Âlim olmanın sorumluluğunu hayatının her safhasında yerine getirmeye çalışmış ve bunun gereği olarak pek çok eser kaleme almıştır. Bu eserler bu sorumluluk bilinci çerçevesinde ele alınmadığı takdirde yanlış sonuçlar kaçınılmaz olur. Mesela Tehafüt’ünü havasın kafa karışıklığını belli ölçüde izale etmek maksadıyla kaleme almıştır. O gün din üzerinden kafaları karıştıran, saf dimağları zehirleyen en tehlikeli ve organize hareket olan Bâtınilerin şerrinden Müslüman halkı korumak için de “Bâtınilerin Zırvaları/Saçmalıkları” anlamına gelen “Fadaihu’l-Batıniyye” adlı kitabı kaleme almış ve onların İslam’ın özünü bozmaya yönelik gayretlerini boşa çıkarmıştır. İslam’a dışardan verilen zarar içerden verilen zarara nispetle çok küçüktür. Belli bir usule ve geleneğe sahip olmayanların düştüğü fahiş hatalar ve sapkınlıklar ortadadır. 

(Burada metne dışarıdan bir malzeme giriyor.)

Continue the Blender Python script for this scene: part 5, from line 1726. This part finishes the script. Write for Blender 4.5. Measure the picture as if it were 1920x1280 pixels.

İşte bugünün en büyük vazifesi, ân’ın vâcibi de Gazâlî kalitesinde asrın problemlerine kalıcı çözümler üretebilecek âlimler yetiştirmek olmalı değil midir? Karanlığa küfretmek yerine bir mum yakma niyetiyle çıktığımız bu yolda yazdıklarımızı bereketlendirmesi ve katından gelecek rahmet ve hidayete bizi ortak etmesi, Mevlâ’dan en büyük temenni ve duamızdır.